Was lernt man während der INVOL?
Während der ganzen Dauer der Integrationsvorlehre hat die lernende Person eine Begleitperson. Diese erstellt einen Jahresplan mit Kompetenzprofil. Dort sind die praktischen Handlungskompetenzen (Grundfertigkeiten) und damit verbundene überfachliche Kompetenzen (Sozial- und Selbstkompetenzen) zu beschreiben. Zudem werden das schulische Grundlagenwissen und die zu erwerbenden Sprachkompetenzen aufgeführt. Das Ziel ist, dass die Person eine Basiskompetenz in einem Berufsfeld erlernt. Die INVOL dient als Vorbereitung auf die reguläre Lehre und für den späteren Berufseinstieg.
Der praktische Einsatz erfolgt dual, indem die Teilnehmenden während der ganzen INVOL zwei oder drei Tage pro Woche in einem Betrieb sind. Für den Betriebseinsatz erhalten sie eine angemessene Entschädigung. Während der ganzen Dauer der INVOL findet ein intensiver Sprachunterricht statt. Insbesondere werden dort das typische Vokabular und Ausdrucksweisen im entsprechenden Berufsfeld vermittelt sowie die kommunikative Kompetenz im betrieblichen Alltag gefördert.
Was macht die AMAG?
Die AMAG möchte dem Fachkräftemangel entgegenwirken und den Migranten eine Chance bieten, sich in die Gesellschaft zu integrieren. Die INVOL bieten wir im Moment nur im Raum Zürich an. Natürlich gibt es Bestrebungen, weitere Vorlehrstellen in anderen Regionen und Berufsfeldern anzubieten, beispielsweise in den Carrosserieberufen.

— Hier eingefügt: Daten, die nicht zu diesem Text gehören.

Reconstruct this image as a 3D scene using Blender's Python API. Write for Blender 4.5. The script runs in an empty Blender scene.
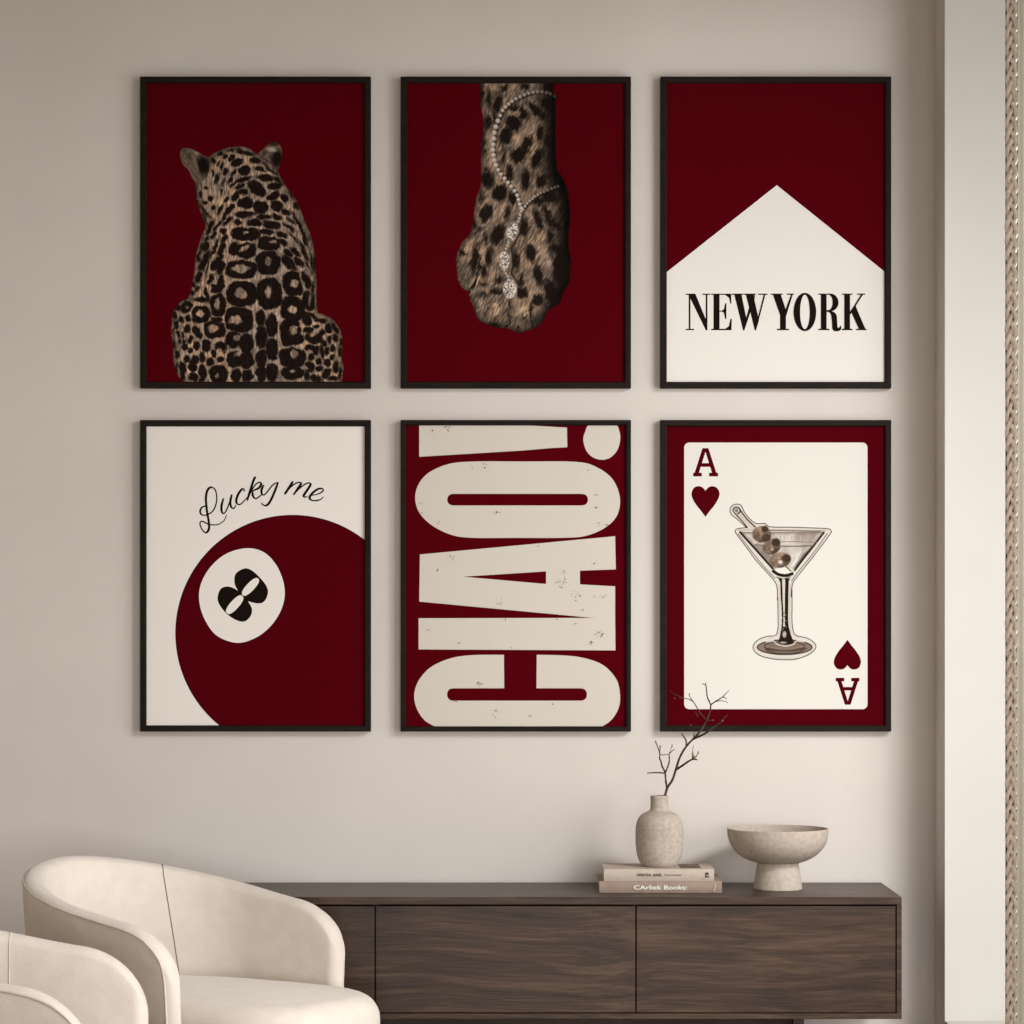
import bpy, bmesh, math, random
import numpy as np
from mathutils import Vector, Matrix
from mathutils.geometry import tessellate_polygon

random.seed(7); RNG = np.random.default_rng(11)
S = bpy.context.scene
COL = S.collection
F = 2886.0          # focal length in pixels of the 1024 frame
CAM_D = 7.4         # distance from the camera to the back wall
EYE = 1.17
HOR = 619.0         # horizon row

def P(px, py, D):
    """point on the ray of a frame position at distance D from the camera"""
    k = D / F
    return Vector(((px - 512) * k, D - CAM_D, EYE - (py - HOR) * k))

def lin(c):
    return tuple((v / 12.92 if v <= .04045 else ((v + .055) / 1.055) ** 2.4) for v in c)
def rgb(r, g, b):
    return lin((r / 255, g / 255, b / 255))

# ------------------------------------------------------------------ materials
def new_mat(name):
    m = bpy.data.materials.new(name); m.use_nodes = True
    nt = m.node_tree; nt.nodes.clear()
    out = nt.nodes.new('ShaderNodeOutputMaterial'); b = nt.nodes.new('ShaderNodeBsdfPrincipled')
    nt.links.new(b.outputs[0], out.inputs[0])
    return m, nt, b
def setp(b, col=None, rough=.6, spec=.3, sheen=0):
    if col is not None: b.inputs['Base Color'].default_value = (*col, 1)
    b.inputs['Roughness'].default_value = rough
    b.inputs['Specular IOR Level'].default_value = spec
    b.inputs['Sheen Weight'].default_value = sheen
def noise_mat(name, c1, c2, scale=(5, 5, 5), rough=.6, spec=.3, bump=0., bscale=200., sheen=0, detail=4, lo=.35, hi=.65, bstretch=(1, 1, 1)):
    m, nt, b = new_mat(name); setp(b, None, rough, spec, sheen)
    N = nt.nodes.new; L = nt.links.new
    tc = N('ShaderNodeTexCoord'); mp = N('ShaderNodeMapping'); mp.inputs['Scale'].default_value = scale
    n = N('ShaderNodeTexNoise'); n.inputs['Scale'].default_value = 1; n.inputs['Detail'].default_value = detail
    r = N('ShaderNodeValToRGB'); e = r.color_ramp.elements
    e[0].position = lo; e[1].position = hi; e[0].color = (*c1, 1); e[1].color = (*c2, 1)
    L(tc.outputs['Object'], mp.inputs[0]); L(mp.outputs[0], n.inputs['Vector']); L(n.outputs['Fac'], r.inputs[0])
    L(r.outputs[0], b.inputs['Base Color'])
    if bump:
        m2 = N('ShaderNodeMapping'); m2.inputs['Scale'].default_value = bstretch
        n2 = N('ShaderNodeTexNoise'); n2.inputs['Scale'].default_value = bscale; n2.inputs['Detail'].default_value = 3
        bp = N('ShaderNodeBump'); bp.inputs['Strength'].default_value = bump; bp.inputs['Distance'].default_value = .002
        L(tc.outputs['Object'], m2.inputs[0]); L(m2.outputs[0], n2.inputs['Vector'])
        L(n2.outputs['Fac'], bp.inputs['Height']); L(bp.outputs[0], b.inputs['Normal'])
    return m
def plain(name, col, rough=.6, spec=.3, metal=0):
    m, nt, b = new_mat(name); setp(b, col, rough, spec); b.inputs['Metallic'].default_value = metal
    return m
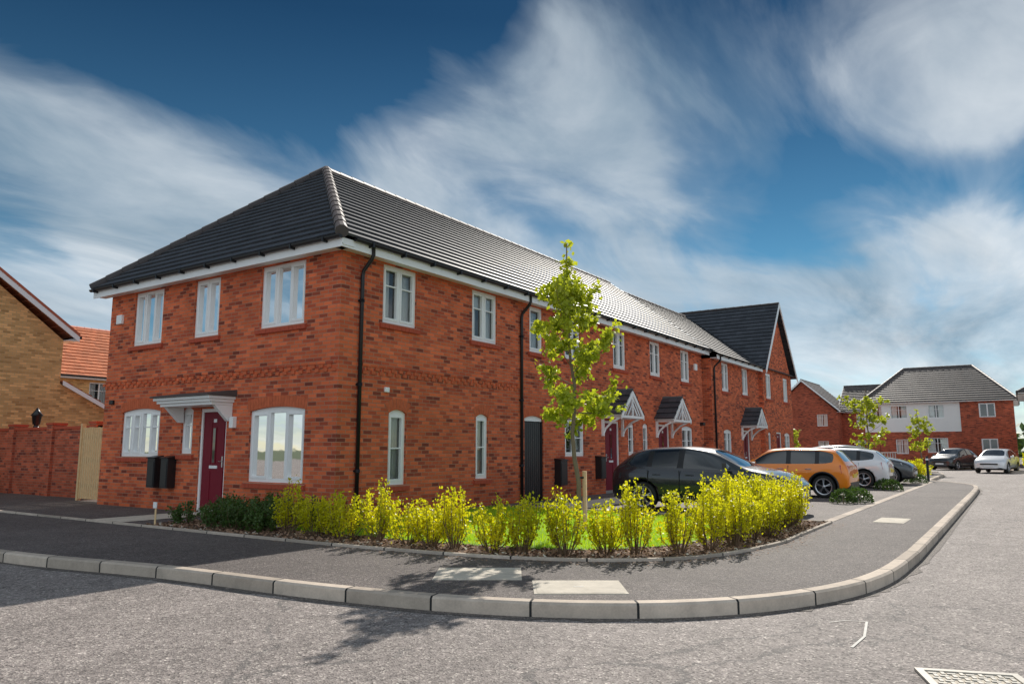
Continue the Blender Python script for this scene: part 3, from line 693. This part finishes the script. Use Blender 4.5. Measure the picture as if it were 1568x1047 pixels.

Wie kommen die Lernenden zu uns?
Die AMAG ist bei den Berufsinformationszentren (BIZ) bzw. den Laufbahnzentren (zurzeit nur Zürich) als Ausbildungsbetrieb registriert. Die Interessenten melden sich selbstständig beim BIZ an oder werden von einer Integrationsfachstelle vermittelt. In einem ersten Gespräch mit einer Fachperson des BIZ werden die persönlichen, sprachlichen und schulischen Voraussetzungen und Eignungen eines Interessenten abgeklärt. Es werden kognitive und psychologische sowie Sprach- und Mathematik-Tests durchgeführt, das Lernpotenzial abgeklärt sowie die Sozialkompetenzen geprüft. Die Kandidaten werden nach persönlichen Zielen gefragt, welchen Beruf sie gerne erlernen möchten, und Referenzen werden eingeholt. Danach folgen weitere Gespräche. Wenn ein Kandidat das Potenzial mit sich bringt, erhält der Betrieb die Empfehlung vom BIZ. Danach lädt der Betrieb den Bewerbenden zum Schnuppern ein.
Wie läuft die INVOL ab?
Für das erste Semester 2019 wurden bei der AMAG drei INVOL-Lehrstellen im Raum Zürich angeboten, eine in der Logistik und zwei als Automobil-Assistenten/-innen. Im ersten Semester besuchen die Lernenden zwei Tage die Schule, und drei Tage arbeiten sie im Betrieb. Im zweiten Semester sind sie vier Tage im Betrieb und gehen einen Tag zur Schule. Der Bund und die Kantone finanzieren den Schulunterricht mit, der insgesamt rund 20’000 Franken kostet. Während rund acht Tagen besuchen die Integrationsvorlernenden überbetriebliche Kurse.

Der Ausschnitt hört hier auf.